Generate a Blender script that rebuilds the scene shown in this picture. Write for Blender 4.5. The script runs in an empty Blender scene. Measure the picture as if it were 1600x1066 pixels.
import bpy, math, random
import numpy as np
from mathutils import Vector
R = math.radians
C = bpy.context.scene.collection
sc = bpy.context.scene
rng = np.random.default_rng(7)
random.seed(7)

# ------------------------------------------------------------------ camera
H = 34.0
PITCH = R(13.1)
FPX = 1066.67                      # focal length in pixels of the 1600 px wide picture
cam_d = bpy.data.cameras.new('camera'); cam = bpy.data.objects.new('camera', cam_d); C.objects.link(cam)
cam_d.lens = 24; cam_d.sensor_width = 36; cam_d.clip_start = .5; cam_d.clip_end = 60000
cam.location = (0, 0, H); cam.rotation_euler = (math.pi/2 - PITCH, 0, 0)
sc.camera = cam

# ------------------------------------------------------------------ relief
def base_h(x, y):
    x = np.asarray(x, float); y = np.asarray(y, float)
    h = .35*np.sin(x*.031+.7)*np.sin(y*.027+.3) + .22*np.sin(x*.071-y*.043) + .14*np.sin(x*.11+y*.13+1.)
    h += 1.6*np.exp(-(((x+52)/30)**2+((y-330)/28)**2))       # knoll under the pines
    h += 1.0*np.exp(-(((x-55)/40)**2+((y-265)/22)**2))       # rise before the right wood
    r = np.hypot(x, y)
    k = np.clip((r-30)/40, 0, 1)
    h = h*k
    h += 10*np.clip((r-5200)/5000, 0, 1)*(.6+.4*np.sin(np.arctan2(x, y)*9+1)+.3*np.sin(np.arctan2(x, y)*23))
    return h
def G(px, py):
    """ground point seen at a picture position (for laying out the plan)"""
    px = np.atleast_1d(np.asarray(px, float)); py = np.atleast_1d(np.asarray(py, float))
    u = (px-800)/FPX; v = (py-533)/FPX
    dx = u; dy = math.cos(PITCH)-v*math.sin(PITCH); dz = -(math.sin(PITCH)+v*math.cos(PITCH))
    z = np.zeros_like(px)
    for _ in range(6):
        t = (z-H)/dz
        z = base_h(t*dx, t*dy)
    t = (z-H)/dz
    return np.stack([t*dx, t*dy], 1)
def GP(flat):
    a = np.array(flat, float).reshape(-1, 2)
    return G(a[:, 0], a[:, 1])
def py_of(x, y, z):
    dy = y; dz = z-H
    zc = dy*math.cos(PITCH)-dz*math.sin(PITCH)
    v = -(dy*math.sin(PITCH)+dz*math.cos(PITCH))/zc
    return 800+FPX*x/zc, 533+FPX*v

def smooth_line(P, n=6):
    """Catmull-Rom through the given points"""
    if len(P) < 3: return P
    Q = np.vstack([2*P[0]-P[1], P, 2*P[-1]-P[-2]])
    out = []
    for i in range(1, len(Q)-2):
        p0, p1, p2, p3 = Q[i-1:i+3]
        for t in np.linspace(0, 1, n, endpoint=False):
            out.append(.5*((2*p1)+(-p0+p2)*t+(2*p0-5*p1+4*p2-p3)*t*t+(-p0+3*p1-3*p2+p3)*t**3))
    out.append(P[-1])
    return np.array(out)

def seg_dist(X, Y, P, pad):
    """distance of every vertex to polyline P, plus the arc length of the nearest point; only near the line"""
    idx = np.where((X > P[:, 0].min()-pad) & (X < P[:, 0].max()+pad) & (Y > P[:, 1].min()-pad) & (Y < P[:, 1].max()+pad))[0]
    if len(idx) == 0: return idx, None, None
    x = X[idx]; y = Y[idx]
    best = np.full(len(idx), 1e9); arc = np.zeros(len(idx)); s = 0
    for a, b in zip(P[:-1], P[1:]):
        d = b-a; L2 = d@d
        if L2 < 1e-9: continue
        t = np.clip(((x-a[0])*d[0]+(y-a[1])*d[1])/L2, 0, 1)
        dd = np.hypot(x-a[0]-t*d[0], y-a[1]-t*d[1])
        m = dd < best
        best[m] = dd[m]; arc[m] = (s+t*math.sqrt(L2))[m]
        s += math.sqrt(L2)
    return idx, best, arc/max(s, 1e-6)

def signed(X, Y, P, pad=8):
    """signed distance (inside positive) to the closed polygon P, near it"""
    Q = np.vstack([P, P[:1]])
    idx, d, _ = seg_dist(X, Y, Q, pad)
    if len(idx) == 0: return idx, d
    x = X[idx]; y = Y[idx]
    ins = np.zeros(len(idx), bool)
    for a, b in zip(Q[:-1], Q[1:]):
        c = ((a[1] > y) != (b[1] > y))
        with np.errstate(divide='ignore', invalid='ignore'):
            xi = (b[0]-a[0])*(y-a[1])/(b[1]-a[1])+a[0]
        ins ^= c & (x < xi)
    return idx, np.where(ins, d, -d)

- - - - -

**TO DO**. A number is the only answer here: how many lines of the material above contain "pixels"?

**FINISHED ANSWER**. 2